#### Exercise objective
Every line below is to be copied exactly, with the pictures left out.

#### Dataset extract
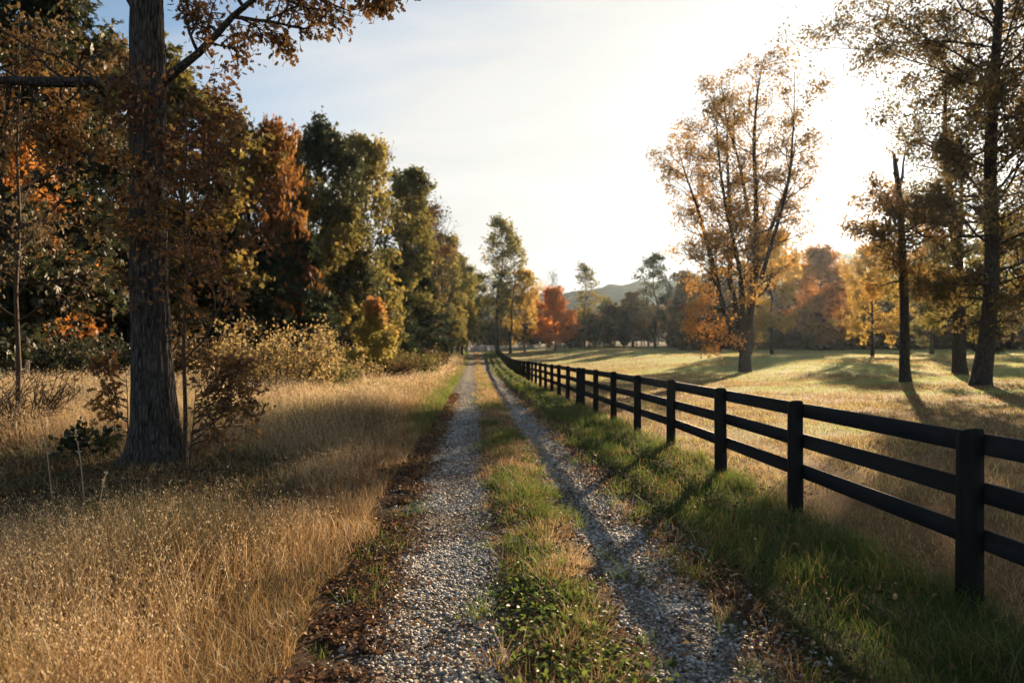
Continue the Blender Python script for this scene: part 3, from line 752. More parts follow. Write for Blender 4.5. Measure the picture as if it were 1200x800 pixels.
# boards: each spans two bays, nailed to the field side of the posts; levels follow the ground smoothly
def fz(y):
    return fz0(y)
def board(y0, y1, lvl, dz0, dz1, off):
    mb = MB()
    p0 = np.array([float(fence_x(y0)), y0, fz(y0)+lvl+dz0]); p1 = np.array([float(fence_x(y1)), y1, fz(y1)+lvl+dz1])
    d = p1-p0; Ln = np.linalg.norm(d); d = d/Ln
    side = np.cross(d, [0, 0, 1]); side /= np.linalg.norm(side); up = np.cross(side, d)
    Mx = np.stack([side, d, up], 1)
    box(mb, (0, 0, 0), (.030, Ln-.006, .152), Mx, bev=.004)
    o = link('rail', mb.mesh('rail'), M['black_rail'], fence)
    o.location = tuple((p0+p1)/2+side*(.088+off)+np.array([0, 0, -.076])-fo)
sel = [y for y in posts_y]
br = sel.index(23.3)
nb = 0
far_mb = MB()
for (ia, ib) in ((0, br-1), (br, len(sel)-1)):
    lv = {}
    for li, lvl in enumerate((1.215, .875, .53)):
        for (k, k2) in spans(ia, ib, li):
            prev, nd = nail(li, k), nail(li, k2)
            if nb < 92 and sel[k] < 92:
                board(sel[k]-(3.0 if sel[k] < 3 else 0), sel[k2], lvl, prev, nd, 0.0); nb += 1
            else:
                y0, y1 = sel[k], sel[k2]
                p0 = np.array([float(fence_x(y0)), y0, fz(y0)+lvl-.076]); p1 = np.array([float(fence_x(y1)), y1, fz(y1)+lvl-.076])
                d = p1-p0; Ln = np.linalg.norm(d); d /= Ln; side = np.cross(d, [0, 0, 1]); side /= np.linalg.norm(side); up = np.cross(side, d)
                box(far_mb, (p0+p1)/2+side*.088-fo, (.03, Ln-.006, .152), np.stack([side, d, up], 1))
if far_mb.n:
    tag(link('far_rails', far_mb.mesh('far_rails'), M['black_rail'], fence), kind='stuff')

# white board fence across the lane's far end
def line_fence(name, label, pts, ph, rails, pw, bh, mat, step=2.4, cap=True):
    base = np.array([pts[0][0], pts[0][1], gz(*pts[0])])
    root = tag(empty(name, tuple(base)), label, 'fence')
    P = [np.array(p, float) for p in pts]
    pp = []
    for a, b in zip(P[:-1], P[1:]):
        n = max(1, round(np.linalg.norm(b-a)/step))
        pp += [a+(b-a)*k/n for k in range(n)]
    pp.append(P[-1])
    pp = [np.array([p[0], p[1], gz(p[0], p[1])]) for p in pp]
    for p in pp[:70]:
        mb = MB(); box(mb, (0, 0, ph/2-.15), (pw, pw, ph+.3), bev=.01)
        if cap: box(mb, (0, 0, ph+.022), (pw+.03, pw+.03, .04), bev=.008)
        link('post', mb.mesh('post'), mat, root).location = tuple(p-base)
    for lvl in rails:
        mb = MB()
        for a, b in zip(pp[:-1], pp[1:]):
            d = b-a; Ln = np.linalg.norm(d); d = d/Ln; side = np.cross(d, [0, 0, 1]); side /= np.linalg.norm(side); up = np.cross(side, d)
            box(mb, (a+b)/2-base+np.array([0, 0, lvl])+side*(pw/2+.018), (.03, Ln-.004, bh), np.stack([side, d, up], 1))
        link('rail', mb.mesh('rail'), mat, root)
    return root
line_fence('white_board_fence', 'white painted board fence closing the far end of the lane', [(-11.3, 167.5), (-4.3, 168.5)], 1.45, (1.30, .97, .64, .31), .14, .29, M['white_vinyl'], 2.3)
line_fence('white_paddock_fence', 'low white rail fence behind the tall trunks right of the lane end', [(-3.6, 174), (2, 178), (14, 180)], 1.25, (1.1, .7, .35), .12, .14, M['white_vinyl'], 2.4)
line_fence('dark_paddock_fence', 'low dark board fence along the far edge of the meadow', [(8, 163), (40, 166), (62, 168)], 1.2, (1.1, .75, .4), .14, .15, M['black_rail'], 2.6)

# ------------------------------------------------------------------ trees
def nrm(v): return v/(np.linalg.norm(v)+1e-9)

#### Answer
Continue the Blender Python script for this scene: part 3, from line 752. More parts follow. Write for Blender 4.5. Measure the picture as if it were 1200x800 pixels.
# boards: each spans two bays, nailed to the field side of the posts; levels follow the ground smoothly
def fz(y):
    return fz0(y)
def board(y0, y1, lvl, dz0, dz1, off):
    mb = MB()
    p0 = np.array([float(fence_x(y0)), y0, fz(y0)+lvl+dz0]); p1 = np.array([float(fence_x(y1)), y1, fz(y1)+lvl+dz1])
    d = p1-p0; Ln = np.linalg.norm(d); d = d/Ln
    side = np.cross(d, [0, 0, 1]); side /= np.linalg.norm(side); up = np.cross(side, d)
    Mx = np.stack([side, d, up], 1)
    box(mb, (0, 0, 0), (.030, Ln-.006, .152), Mx, bev=.004)
    o = link('rail', mb.mesh('rail'), M['black_rail'], fence)
    o.location = tuple((p0+p1)/2+side*(.088+off)+np.array([0, 0, -.076])-fo)
sel = [y for y in posts_y]
br = sel.index(23.3)
nb = 0
far_mb = MB()
for (ia, ib) in ((0, br-1), (br, len(sel)-1)):
    lv = {}
    for li, lvl in enumerate((1.215, .875, .53)):
        for (k, k2) in spans(ia, ib, li):
            prev, nd = nail(li, k), nail(li, k2)
            if nb < 92 and sel[k] < 92:
                board(sel[k]-(3.0 if sel[k] < 3 else 0), sel[k2], lvl, prev, nd, 0.0); nb += 1
            else:
                y0, y1 = sel[k], sel[k2]
                p0 = np.array([float(fence_x(y0)), y0, fz(y0)+lvl-.076]); p1 = np.array([float(fence_x(y1)), y1, fz(y1)+lvl-.076])
                d = p1-p0; Ln = np.linalg.norm(d); d /= Ln; side = np.cross(d, [0, 0, 1]); side /= np.linalg.norm(side); up = np.cross(side, d)
                box(far_mb, (p0+p1)/2+side*.088-fo, (.03, Ln-.006, .152), np.stack([side, d, up], 1))
if far_mb.n:
    tag(link('far_rails', far_mb.mesh('far_rails'), M['black_rail'], fence), kind='stuff')

# white board fence across the lane's far end
def line_fence(name, label, pts, ph, rails, pw, bh, mat, step=2.4, cap=True):
    base = np.array([pts[0][0], pts[0][1], gz(*pts[0])])
    root = tag(empty(name, tuple(base)), label, 'fence')
    P = [np.array(p, float) for p in pts]
    pp = []
    for a, b in zip(P[:-1], P[1:]):
        n = max(1, round(np.linalg.norm(b-a)/step))
        pp += [a+(b-a)*k/n for k in range(n)]
    pp.append(P[-1])
    pp = [np.array([p[0], p[1], gz(p[0], p[1])]) for p in pp]
    for p in pp[:70]:
        mb = MB(); box(mb, (0, 0, ph/2-.15), (pw, pw, ph+.3), bev=.01)
        if cap: box(mb, (0, 0, ph+.022), (pw+.03, pw+.03, .04), bev=.008)
        link('post', mb.mesh('post'), mat, root).location = tuple(p-base)
    for lvl in rails:
        mb = MB()
        for a, b in zip(pp[:-1], pp[1:]):
            d = b-a; Ln = np.linalg.norm(d); d = d/Ln; side = np.cross(d, [0, 0, 1]); side /= np.linalg.norm(side); up = np.cross(side, d)
            box(mb, (a+b)/2-base+np.array([0, 0, lvl])+side*(pw/2+.018), (.03, Ln-.004, bh), np.stack([side, d, up], 1))
        link('rail', mb.mesh('rail'), mat, root)
    return root
line_fence('white_board_fence', 'white painted board fence closing the far end of the lane', [(-11.3, 167.5), (-4.3, 168.5)], 1.45, (1.30, .97, .64, .31), .14, .29, M['white_vinyl'], 2.3)
line_fence('white_paddock_fence', 'low white rail fence behind the tall trunks right of the lane end', [(-3.6, 174), (2, 178), (14, 180)], 1.25, (1.1, .7, .35), .12, .14, M['white_vinyl'], 2.4)
line_fence('dark_paddock_fence', 'low dark board fence along the far edge of the meadow', [(8, 163), (40, 166), (62, 168)], 1.2, (1.1, .75, .4), .14, .15, M['black_rail'], 2.6)

# ------------------------------------------------------------------ trees
def nrm(v): return v/(np.linalg.norm(v)+1e-9)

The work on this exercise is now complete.